July, 6, 2021, Cambridge--レーザ光の様々な特性を精密制御できることは、商用VRヘッドセットからバイオメディカル研究用の顕微鏡イメージングまで、われわれが今日使っている多くの技術にとって極めて重要である。今日のレーザシステムの多くは、個別の回転コンポーネントに依存してレーザビームの波長、形状、パワーを制御するので、これらのデバイスはかさばり、保守が難しい。
Harvard John A. Paulson School of Engineering and Applied Sciences(SEAS)の研究チームは、波長を含むレーザ光の様々な特性を、付加的光コンポーネントなしで、効果的に調整できるシングルメタサーフェスを開発した。メタサーフェスは、光をマルチビームに分け、その形状と強度を独立に、正確かつパワー効率よく制御できる。
研究チームは、量子センシングからVR/ARヘッドセットまで幅広いアプリケーション向けの軽量、効率的光システムに扉を開いた。
「われわれのアプローチは、光源の放射を設計し、1個のメタサーフェスで並行して多機能を制御する新方法への道を開く。
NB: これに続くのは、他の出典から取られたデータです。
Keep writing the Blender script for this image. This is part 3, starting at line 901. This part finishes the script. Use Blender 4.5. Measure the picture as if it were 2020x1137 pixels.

例えば、合焦、偏光、ビーム成形などである」とSEASのFederico Capassoは話している。
研究成果は、Nature Communicationsに発表された。
チューナブルレーザは、わずか2つのコンポーネント、レーザダイオードと反射メタサーフェスを持つ。以前のメタサーフェス、光制御で個別のピラーのネットワークに依存するものとは違い、このサーフェスは、いわゆるスーパーセル、つまりピラーグループを利用する。これらは、光の様々な面を制御するために協働する。
ダイオードからの光がメタサーフェス上のスーパーセルに当たると、光の一部が後方反射され、ダイオードとメタサーフェスの間にレーザキャビティを作る。光の他の部分は、反射されて最初のものとは独立した第2のビームに入る。
「光がメタサーフェスに当たると、様々な色が様々な方向へ屈折させられる」と論文の筆頭著者、SEAS院生、Christina Spägeleは説明している。「われわれは、この効果を利用し、われわれが選択した波長だけが正しい方向でダイオードに戻るようにそれを設計し、レーザがその特定の波長でのみ動作するようにすることができた」。
波長を変えるには、研究チームは、レーザダイオードに対してメタサーフェスを動かすだけでよい。
「既存の波長チューナブルレーザと比べて設計はコンパクトで簡素。いかなる回転コンポーネントも必要としないからである」と論文の共著者、SEASの前ポスドクフェロー、Michele Tamagnoneは説明している。
研究チームは、レーザビームの形状を完全に制御して、複雑なホログラムを投影できることも示した。この場合は、複雑な、1世紀の歴史をもつHarvadシールド。チームは、入射光をそれぞれが異なる特性を持つ3つの独立したビームに分けられることも示した。従来のビーム、光学渦、ブルズアイのように見え、光ピンセットを含む多くのアプリケーションで使われるベッセルビームとして知られるビームの3つである。
「どんなタイプのレーザでもコントロールできることに加えて、並行して任意の角度の方向にマルチビームを生成できることにより、科学的計測からAR/VR、ホログラフィまで多くのアプリケーションが可能になる」とCapassoはコメントしている。